An equivalent feature is a feature that, as compared to the feature described in a claim, performs substantially the same function by substantially the same means, produces substantially the same effect, and can be associated by an ordinary person skilled in the art without any inventive work. While determining whether a prosecuted product falls within equivalent infringement, the means, function, effect, and inventive work should be determined in the above order. Only when all four elements of a feature meet the above conditions, the feature can be determined as an equivalent feature.

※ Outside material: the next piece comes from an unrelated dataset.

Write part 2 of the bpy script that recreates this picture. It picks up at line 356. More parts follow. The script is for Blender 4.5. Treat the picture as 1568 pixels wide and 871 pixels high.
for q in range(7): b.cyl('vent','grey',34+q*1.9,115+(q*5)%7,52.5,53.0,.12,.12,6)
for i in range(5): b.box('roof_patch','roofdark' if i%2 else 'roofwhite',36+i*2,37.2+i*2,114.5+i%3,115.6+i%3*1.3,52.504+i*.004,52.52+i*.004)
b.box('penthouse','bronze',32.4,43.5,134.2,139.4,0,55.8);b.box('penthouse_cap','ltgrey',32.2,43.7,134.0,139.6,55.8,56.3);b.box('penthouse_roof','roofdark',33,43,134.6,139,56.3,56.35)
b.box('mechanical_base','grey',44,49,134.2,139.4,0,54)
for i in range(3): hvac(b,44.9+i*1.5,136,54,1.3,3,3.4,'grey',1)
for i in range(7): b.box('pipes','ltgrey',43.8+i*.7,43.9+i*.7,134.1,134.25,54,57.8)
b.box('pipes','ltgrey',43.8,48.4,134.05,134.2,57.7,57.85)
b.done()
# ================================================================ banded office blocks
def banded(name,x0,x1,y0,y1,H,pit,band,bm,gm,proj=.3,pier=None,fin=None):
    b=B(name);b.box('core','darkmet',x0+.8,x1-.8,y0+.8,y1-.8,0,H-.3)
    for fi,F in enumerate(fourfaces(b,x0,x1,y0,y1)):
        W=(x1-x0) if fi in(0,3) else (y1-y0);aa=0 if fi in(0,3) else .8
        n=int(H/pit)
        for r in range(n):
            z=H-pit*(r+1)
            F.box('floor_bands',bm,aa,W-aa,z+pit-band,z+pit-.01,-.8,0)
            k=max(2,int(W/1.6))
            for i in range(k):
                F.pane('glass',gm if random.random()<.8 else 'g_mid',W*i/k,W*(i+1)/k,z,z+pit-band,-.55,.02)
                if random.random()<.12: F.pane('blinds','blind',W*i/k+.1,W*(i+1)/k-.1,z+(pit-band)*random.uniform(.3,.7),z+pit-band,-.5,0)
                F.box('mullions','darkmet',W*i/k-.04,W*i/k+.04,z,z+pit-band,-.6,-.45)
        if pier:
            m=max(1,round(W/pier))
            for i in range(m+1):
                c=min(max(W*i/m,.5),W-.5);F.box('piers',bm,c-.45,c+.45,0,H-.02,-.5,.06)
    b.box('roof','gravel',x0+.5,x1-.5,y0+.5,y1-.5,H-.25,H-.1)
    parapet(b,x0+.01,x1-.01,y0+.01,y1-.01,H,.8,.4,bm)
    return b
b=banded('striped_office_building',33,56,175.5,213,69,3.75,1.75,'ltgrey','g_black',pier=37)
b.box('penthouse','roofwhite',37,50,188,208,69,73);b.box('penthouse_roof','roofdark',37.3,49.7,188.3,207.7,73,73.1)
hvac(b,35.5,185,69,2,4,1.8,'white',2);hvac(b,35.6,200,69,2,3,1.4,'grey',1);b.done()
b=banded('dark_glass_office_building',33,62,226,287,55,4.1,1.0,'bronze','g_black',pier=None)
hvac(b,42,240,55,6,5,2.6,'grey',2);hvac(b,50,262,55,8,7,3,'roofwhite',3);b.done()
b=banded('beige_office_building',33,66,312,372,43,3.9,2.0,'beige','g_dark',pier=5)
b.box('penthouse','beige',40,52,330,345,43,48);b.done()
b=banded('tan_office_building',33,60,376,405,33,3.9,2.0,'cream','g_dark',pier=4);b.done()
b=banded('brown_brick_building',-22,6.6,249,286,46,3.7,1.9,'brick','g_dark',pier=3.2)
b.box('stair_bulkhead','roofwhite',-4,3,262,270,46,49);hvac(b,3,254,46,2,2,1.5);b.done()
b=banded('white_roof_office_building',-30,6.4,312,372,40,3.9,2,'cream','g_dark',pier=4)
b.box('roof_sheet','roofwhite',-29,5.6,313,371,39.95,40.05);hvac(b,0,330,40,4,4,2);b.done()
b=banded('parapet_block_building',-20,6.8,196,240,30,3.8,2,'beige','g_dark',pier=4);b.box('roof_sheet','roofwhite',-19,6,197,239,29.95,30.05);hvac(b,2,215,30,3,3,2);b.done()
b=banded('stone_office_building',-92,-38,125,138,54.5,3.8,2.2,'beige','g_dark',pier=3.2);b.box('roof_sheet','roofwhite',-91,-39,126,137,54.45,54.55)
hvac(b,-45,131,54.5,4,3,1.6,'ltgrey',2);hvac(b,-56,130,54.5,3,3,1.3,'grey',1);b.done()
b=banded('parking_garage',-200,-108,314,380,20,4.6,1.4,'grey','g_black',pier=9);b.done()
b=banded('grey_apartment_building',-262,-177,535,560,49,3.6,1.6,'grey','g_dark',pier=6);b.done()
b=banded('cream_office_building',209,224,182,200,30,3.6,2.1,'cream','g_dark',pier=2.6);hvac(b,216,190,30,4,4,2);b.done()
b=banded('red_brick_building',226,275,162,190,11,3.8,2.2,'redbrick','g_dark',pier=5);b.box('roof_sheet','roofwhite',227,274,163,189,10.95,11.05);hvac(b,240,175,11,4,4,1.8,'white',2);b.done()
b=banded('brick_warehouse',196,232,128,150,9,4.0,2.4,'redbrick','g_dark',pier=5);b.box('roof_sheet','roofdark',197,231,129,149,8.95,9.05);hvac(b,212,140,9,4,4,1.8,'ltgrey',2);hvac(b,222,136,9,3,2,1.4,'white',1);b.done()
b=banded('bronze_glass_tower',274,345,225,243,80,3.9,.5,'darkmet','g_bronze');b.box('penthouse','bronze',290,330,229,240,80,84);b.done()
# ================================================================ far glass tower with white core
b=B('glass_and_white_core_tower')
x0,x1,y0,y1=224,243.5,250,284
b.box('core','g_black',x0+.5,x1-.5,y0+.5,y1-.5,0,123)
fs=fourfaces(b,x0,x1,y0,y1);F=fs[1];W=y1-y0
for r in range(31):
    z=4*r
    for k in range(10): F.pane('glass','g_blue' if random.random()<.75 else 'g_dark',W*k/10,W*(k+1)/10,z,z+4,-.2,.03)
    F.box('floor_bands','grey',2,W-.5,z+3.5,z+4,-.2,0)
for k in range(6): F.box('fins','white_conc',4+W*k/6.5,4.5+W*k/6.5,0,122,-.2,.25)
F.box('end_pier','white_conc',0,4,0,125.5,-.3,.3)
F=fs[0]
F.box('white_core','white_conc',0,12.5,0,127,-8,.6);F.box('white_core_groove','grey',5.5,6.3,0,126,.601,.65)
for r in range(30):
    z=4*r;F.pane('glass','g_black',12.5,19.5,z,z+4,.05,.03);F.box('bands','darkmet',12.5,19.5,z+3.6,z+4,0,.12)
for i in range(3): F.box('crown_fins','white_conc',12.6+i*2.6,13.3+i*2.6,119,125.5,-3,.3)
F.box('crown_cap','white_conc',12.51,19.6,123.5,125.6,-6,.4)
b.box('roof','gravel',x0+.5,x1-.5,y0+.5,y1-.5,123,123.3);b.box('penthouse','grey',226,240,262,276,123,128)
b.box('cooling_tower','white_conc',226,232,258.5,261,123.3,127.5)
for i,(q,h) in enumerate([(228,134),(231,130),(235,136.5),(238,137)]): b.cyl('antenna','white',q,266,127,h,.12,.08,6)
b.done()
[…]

When determining whether an infringement is established by employing the equivalent doctrine, it is necessary to compare technical features of an involved patent with those of an alleged infringing product, so division of technical features will influence determination of an equivalent feature. In this case, the Supreme People’s Court suggests that for division of technical features of a claim, a technical unit that is able to implement a relatively independent technical function generally should be considered as one technical feature, and it should not designate multiple technical units that implement different technical functions as one technical feature.
The case relates to an infringement dispute between Patentee, Wanqing BAI, and Chengdu Nanxun Marketing Service Center (hereinafter referred to as “Nanxun Center”), Shanghai Tianxiang Industry Co.,Ltd. (hereinafter referred to as “Tianxiang Industry”).
The patentee, Zhaoqing New Leader Battery Industry Co.,Ltd. et.al.(“New Leader Battery” hereinafter), has a utility model patent No. ZL01234722.1 titled “Mercury-free Alkaline Button Cell Battery.” The involved patent underwent three rounds of invalidation after the date of authorization proclamation. Finally, the Patent Reexamination Board (the “PRB” hereinafter) made the No. 13560 decision on the request for invalidation (hereinafter referred to as the invalidation decision) on June 9, 2008 declaring that all claims of the involved patent are invalidated. In the subsequent administrative litigation, both the court of first instance and second instance judged that the invalidation decision should be reversed.